Many top professionals recommend that anyone who wants to improve their game should have an established plan for each practice session – whether it’s working on stance, swing, chips or putts.
- If you know you have trouble areas, work on them at practice until you feel more comfortable.
- Get out of your comfort zone. Don’t keep doing exercises that you already do well. Move to the next level by practicing how you would make a different shot or play a different lie. This way you will build on your current game and find ways to shave shots from your score.
- Use a wide variety of your clubs in practice to simulate a real game, where you confront numerous different situations. You learn more by practicing with clubs you typically struggle with, and you will become more comfortable with difficult shots.
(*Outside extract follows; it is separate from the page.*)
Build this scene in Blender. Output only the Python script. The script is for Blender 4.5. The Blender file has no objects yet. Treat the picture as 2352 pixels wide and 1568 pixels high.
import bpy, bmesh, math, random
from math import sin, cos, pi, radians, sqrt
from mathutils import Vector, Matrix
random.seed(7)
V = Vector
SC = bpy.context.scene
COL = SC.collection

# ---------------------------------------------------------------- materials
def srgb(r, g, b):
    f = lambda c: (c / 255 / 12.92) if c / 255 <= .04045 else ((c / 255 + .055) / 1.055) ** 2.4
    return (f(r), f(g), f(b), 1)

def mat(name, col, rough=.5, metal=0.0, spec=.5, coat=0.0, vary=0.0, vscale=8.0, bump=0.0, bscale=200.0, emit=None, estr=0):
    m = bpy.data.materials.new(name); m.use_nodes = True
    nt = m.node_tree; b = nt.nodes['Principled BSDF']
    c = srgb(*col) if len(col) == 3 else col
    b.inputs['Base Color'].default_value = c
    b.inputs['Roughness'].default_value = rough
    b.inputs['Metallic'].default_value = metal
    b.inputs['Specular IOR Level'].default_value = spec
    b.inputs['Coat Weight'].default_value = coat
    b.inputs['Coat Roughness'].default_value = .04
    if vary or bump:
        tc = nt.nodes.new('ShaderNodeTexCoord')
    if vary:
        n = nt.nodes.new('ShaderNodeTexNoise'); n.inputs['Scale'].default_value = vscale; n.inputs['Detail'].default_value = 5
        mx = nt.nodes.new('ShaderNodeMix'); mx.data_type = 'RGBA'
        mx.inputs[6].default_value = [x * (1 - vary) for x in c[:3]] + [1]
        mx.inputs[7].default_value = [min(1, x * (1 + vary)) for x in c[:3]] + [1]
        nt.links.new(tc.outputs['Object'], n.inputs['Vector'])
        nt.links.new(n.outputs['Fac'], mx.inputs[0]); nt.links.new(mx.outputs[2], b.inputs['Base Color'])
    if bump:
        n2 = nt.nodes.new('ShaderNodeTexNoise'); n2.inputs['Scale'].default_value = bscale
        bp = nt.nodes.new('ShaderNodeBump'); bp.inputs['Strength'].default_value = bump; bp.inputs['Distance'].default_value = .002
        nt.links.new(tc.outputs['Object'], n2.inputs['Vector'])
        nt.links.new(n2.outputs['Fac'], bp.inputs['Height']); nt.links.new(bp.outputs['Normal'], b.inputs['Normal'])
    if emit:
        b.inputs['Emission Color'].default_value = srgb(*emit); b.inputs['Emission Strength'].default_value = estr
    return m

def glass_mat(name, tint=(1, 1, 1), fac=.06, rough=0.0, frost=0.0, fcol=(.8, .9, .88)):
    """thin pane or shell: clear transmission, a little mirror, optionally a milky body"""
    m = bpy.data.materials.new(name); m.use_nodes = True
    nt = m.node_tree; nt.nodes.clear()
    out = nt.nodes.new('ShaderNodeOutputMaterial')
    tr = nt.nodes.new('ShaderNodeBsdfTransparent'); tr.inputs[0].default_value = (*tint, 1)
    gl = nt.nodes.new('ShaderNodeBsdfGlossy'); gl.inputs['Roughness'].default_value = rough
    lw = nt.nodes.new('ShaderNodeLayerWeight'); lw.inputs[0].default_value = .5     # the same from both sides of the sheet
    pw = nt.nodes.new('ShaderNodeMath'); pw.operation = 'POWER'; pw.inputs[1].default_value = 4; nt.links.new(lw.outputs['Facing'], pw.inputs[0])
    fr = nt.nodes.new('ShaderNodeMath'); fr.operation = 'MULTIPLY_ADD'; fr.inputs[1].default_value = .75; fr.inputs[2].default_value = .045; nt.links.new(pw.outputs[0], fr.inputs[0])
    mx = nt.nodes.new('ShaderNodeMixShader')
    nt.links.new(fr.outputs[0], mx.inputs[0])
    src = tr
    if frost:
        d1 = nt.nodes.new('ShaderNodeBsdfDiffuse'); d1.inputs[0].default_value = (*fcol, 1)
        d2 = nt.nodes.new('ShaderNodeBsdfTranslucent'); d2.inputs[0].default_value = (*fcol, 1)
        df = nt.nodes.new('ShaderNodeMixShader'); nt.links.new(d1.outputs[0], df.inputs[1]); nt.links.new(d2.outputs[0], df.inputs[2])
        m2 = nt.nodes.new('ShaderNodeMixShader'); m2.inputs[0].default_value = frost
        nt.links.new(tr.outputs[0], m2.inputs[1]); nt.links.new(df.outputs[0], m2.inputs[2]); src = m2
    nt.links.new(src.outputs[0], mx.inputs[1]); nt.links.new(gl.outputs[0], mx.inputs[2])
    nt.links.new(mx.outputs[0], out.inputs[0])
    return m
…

- Vary the ways that you practice each particular skill. For example: try a different trajectory on your pitch shots. What happens when you hit the ball higher or lower? Find ways to challenge your normal game. Try shots new ways so you know what works and what doesn’t.
Set Goals
For every practice session, set goals based on where you need to improve; reduce slices or hooks, make more putts, or put a better roll on your ball for example.
Keep Records of Practices
To make your goals manageable and attainable, you’ve got to write them down and track your progress. Records will help you analyze your strengths and weakness. This is one of the most critical and easiest steps, but also the scariest step for most golfers. Measuring results implies the possibility of failure, but also increases success. If you’re like most golfers, you want to believe that any practice is good practice. Unfortunately that is just not true. Golfers should understand that there can be failure during practice. Because your goals are measurable it makes the actual analysis very easy. Keep a record of how you perform and improve based on your goals.